In the original December 2010 contest to host the tournament, Qatar received 11 votes, South Korea four, the United States and Japan three each and Australia one in the first elimination round.

Qatar went on to beat the United States 14 votes to eight in the fourth round.

South Korea said Monday it would wait for “confirmed facts” before deciding its position.

“These are no confirmed facts as yet and it would be premature to comment. Our position has not been decided,” an official from the Korea Football Association (KFA) said.

Another KFA official said: “We will await the outcome of any FIFA probe and then follow its decision.”

The Australian government spent AUS$45 million (R 441 442 260) helping fund FFA's failed bid, and former sports minister Kate Ellis said taxpayers deserved to know whether there had been a level playing field.

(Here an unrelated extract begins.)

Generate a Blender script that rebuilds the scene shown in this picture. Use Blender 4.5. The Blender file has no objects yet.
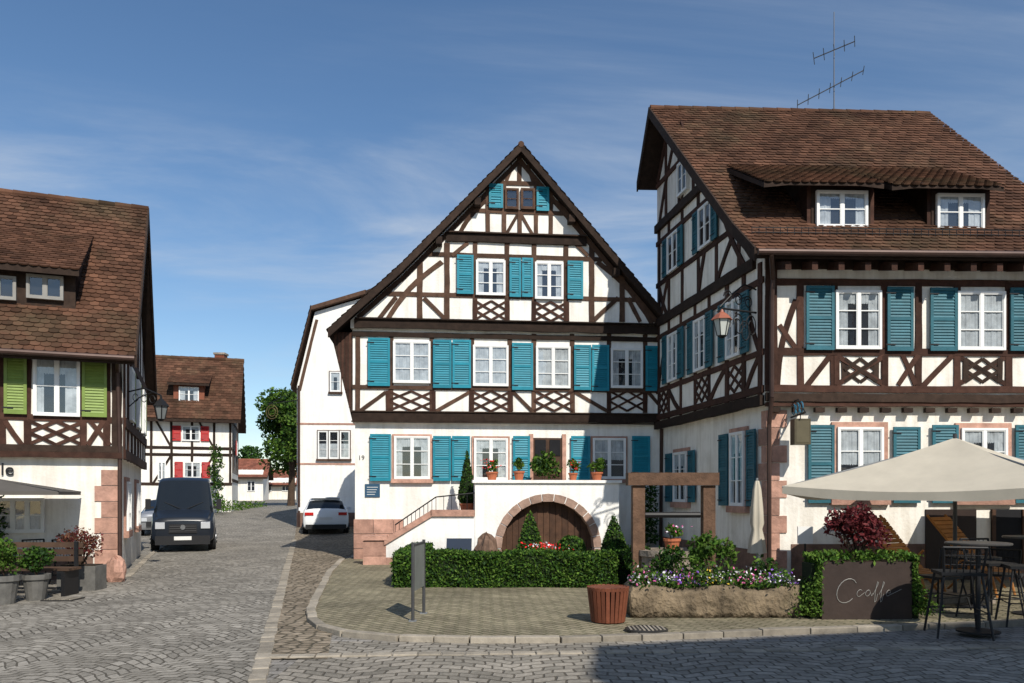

“We thought we'd never know that, but maybe as a result of this investigation we will,” she told the Australian Broadcasting Corporation.

“We had an incredibly impressive bid and I was surprised to see that only one voting member agreed with that, but we just don't know what the motivations behind that were. “We will eagerly be watching to see the outcomes and results of this (investigation) because we'd all have the right to feel very aggrieved if any of these allegations are proven to be correct.”

Australian independent senator Nick Xenophon called for the bidding process to be relaunched.

“The bid needs to be reopened for FIFA to have any credibility in the long term and for the world's game to have credibility as well,” he said.